The intention of the transaction in 2013 was to put the interest of Kieran Bergin beyond the reach of the plaintiff, and Mr Justice Allen said he could “see nothing whatsoever wrong with that”. He added that before and after the transaction, the interest of James Bergin was subject to the judgment mortgage in favour of the plaintiff, but the interest of Kieran Bergin was not – nothing passed from James to Kieran to which the judgment mortgage might have been attached.
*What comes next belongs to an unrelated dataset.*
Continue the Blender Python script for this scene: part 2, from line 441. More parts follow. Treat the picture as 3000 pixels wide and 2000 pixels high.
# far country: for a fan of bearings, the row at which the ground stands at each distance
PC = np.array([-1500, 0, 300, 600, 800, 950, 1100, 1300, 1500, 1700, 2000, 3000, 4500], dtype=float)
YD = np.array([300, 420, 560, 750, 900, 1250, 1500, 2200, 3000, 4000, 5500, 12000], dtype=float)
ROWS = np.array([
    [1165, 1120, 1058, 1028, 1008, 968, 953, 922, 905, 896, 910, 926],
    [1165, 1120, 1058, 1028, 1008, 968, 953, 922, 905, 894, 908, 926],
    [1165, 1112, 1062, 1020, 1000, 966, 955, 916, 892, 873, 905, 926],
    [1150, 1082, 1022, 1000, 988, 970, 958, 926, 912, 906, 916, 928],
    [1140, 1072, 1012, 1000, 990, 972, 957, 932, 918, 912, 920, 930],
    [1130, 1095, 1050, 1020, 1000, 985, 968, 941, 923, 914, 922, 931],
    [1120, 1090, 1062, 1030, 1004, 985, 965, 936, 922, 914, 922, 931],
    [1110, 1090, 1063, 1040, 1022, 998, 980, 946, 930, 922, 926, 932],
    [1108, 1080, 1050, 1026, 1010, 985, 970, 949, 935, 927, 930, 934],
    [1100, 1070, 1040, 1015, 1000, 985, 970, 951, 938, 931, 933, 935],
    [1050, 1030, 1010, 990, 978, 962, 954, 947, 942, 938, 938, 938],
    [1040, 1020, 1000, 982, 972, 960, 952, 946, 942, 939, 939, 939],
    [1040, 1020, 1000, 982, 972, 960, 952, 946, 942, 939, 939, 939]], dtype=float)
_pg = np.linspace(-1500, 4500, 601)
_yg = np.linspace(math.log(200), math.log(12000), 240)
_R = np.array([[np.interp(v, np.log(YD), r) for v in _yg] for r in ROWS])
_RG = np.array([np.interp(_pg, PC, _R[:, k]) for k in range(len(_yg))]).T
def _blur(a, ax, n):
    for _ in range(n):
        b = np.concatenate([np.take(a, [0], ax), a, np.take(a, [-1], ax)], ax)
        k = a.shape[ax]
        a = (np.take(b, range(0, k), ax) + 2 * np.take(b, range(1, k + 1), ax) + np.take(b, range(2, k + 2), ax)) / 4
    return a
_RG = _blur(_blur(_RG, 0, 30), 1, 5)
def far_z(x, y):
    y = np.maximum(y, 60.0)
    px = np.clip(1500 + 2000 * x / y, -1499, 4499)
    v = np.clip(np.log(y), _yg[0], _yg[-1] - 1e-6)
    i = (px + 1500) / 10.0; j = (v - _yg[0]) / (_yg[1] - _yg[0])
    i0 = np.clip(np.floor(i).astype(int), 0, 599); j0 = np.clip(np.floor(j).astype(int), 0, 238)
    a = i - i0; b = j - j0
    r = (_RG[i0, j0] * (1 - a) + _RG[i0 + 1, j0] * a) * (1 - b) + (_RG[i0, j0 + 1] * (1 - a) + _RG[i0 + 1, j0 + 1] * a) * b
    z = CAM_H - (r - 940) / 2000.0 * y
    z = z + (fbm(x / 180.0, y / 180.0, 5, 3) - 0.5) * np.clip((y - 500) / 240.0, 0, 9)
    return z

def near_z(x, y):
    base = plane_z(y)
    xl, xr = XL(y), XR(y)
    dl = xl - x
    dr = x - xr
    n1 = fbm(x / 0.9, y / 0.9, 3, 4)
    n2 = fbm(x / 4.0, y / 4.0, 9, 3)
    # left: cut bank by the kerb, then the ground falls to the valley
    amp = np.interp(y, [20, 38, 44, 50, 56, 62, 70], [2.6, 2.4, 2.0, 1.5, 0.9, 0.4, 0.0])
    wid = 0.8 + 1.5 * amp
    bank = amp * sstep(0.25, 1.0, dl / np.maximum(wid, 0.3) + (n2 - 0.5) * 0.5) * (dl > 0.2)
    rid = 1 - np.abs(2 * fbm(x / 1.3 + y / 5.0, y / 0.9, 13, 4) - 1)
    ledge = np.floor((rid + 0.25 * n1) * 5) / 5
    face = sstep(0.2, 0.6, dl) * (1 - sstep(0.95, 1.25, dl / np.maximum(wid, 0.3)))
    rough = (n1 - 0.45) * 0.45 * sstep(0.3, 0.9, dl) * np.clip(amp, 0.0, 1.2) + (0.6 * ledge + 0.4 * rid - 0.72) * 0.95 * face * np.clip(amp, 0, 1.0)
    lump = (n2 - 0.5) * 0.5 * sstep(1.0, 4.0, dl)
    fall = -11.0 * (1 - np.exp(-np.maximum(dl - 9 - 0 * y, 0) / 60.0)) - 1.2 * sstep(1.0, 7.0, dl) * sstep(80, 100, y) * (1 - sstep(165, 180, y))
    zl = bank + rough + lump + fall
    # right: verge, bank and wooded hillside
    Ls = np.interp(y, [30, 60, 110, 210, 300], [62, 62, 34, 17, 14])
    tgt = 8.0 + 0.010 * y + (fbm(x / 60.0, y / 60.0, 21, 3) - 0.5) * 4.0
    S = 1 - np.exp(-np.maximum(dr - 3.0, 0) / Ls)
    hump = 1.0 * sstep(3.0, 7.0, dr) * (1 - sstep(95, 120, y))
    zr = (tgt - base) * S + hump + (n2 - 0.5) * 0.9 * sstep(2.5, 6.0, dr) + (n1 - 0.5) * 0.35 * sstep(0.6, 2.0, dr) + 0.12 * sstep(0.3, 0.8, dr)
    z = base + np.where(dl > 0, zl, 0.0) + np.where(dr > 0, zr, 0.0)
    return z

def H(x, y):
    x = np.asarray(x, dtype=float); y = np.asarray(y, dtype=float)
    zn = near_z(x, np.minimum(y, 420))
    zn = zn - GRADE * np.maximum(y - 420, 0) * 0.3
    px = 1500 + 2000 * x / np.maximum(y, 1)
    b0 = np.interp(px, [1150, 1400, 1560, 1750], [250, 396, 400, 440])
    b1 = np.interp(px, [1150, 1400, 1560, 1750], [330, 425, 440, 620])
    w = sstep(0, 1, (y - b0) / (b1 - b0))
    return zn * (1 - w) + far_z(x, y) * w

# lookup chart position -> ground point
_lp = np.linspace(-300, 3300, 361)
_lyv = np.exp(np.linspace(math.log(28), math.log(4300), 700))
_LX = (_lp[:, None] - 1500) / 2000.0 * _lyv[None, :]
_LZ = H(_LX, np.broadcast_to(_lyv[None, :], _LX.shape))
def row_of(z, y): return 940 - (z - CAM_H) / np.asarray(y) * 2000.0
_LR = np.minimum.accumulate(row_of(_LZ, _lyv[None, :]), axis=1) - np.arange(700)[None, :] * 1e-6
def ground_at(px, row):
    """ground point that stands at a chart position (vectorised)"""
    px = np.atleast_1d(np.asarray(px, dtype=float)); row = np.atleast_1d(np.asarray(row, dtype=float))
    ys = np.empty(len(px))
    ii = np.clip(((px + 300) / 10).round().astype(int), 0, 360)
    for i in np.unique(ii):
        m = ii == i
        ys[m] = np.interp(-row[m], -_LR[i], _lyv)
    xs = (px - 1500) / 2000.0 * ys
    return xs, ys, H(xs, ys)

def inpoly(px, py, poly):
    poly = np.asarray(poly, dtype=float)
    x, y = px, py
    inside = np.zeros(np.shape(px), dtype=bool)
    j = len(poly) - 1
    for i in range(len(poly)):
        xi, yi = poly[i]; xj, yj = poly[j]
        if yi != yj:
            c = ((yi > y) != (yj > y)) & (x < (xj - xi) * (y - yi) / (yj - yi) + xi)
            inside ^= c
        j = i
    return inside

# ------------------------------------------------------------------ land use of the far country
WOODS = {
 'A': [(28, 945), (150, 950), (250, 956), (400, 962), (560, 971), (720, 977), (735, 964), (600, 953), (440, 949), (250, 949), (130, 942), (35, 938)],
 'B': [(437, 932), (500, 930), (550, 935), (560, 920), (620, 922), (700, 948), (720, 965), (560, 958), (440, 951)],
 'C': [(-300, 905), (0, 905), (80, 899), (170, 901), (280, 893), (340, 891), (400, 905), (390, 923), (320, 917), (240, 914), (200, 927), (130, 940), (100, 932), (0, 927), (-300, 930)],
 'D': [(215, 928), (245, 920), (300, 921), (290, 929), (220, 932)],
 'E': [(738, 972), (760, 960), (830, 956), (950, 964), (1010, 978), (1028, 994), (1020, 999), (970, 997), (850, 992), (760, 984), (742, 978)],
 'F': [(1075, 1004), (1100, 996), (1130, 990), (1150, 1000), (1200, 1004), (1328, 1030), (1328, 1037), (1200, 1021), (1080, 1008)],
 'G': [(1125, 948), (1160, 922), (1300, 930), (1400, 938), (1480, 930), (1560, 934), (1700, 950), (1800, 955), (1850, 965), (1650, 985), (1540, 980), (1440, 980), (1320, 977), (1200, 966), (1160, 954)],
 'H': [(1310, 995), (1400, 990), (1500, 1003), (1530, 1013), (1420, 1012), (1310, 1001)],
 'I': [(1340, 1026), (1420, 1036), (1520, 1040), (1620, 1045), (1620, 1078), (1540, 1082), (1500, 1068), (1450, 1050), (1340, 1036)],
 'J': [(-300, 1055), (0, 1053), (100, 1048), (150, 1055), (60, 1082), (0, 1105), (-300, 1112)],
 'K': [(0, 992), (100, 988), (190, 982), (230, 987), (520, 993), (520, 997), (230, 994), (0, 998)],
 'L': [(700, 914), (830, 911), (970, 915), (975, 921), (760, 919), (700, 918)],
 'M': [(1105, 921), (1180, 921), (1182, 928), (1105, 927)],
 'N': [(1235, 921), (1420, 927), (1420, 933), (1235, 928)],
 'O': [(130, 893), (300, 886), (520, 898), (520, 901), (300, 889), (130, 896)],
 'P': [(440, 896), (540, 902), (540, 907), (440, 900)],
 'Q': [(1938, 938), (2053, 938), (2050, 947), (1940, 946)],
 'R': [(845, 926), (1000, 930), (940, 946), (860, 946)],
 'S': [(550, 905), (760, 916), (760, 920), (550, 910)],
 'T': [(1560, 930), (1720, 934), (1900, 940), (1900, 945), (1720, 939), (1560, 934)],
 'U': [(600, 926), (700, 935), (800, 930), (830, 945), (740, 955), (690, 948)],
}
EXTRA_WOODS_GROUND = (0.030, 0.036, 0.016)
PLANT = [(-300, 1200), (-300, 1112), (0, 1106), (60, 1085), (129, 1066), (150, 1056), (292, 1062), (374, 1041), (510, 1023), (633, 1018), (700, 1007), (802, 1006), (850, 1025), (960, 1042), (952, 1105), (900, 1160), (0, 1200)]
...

Stating that there was no impediment in law or in equity to James and Kieran Bergin “agreeing that thenceforth they would own the lands as tenants in common rather than as joint tenants”, Mr Justice Allen found that, by the deed executed in May 2013, they severed their joint tenancy by mutual agreement.

Conclusions

Mr Justice Allen made an order joining Eimear and Ciaran Bergin, as legal personal representatives of Kieran Bergin, as defendants.

He concluded that:

  • The judgment mortgage registered in 2010 against the James’ interest in the lands did not affect the interest of the joint tenant, Kieran;
  • The judgment mortgage did not attach to the lands, but only to James’ interest in the lands which was an undivided share as joint tenant with Kieran;
  • The judgment mortgage did not sever the joint tenancy but neither did it affect the right of Kieran to sever the joint tenancy, or the right of James to consent to such severance or to agree to severance;
  • Since it took effect as a charge, the judgment mortgage did not affect James’ ability to deal with his interest;
  • The May 2013 deed was effective to sever the joint tenancy, and the effect of this was to convert the undivided share of each joint tenant into an undivided moiety in the lands;
  • The right, or prospect, or possibility, of survivorship is not a future or contingent interest in land but an incident of joint tenancy;
  • The plaintiff’s judgment is now attached to James’ undivided moiety and it is to be satisfied out of that interest.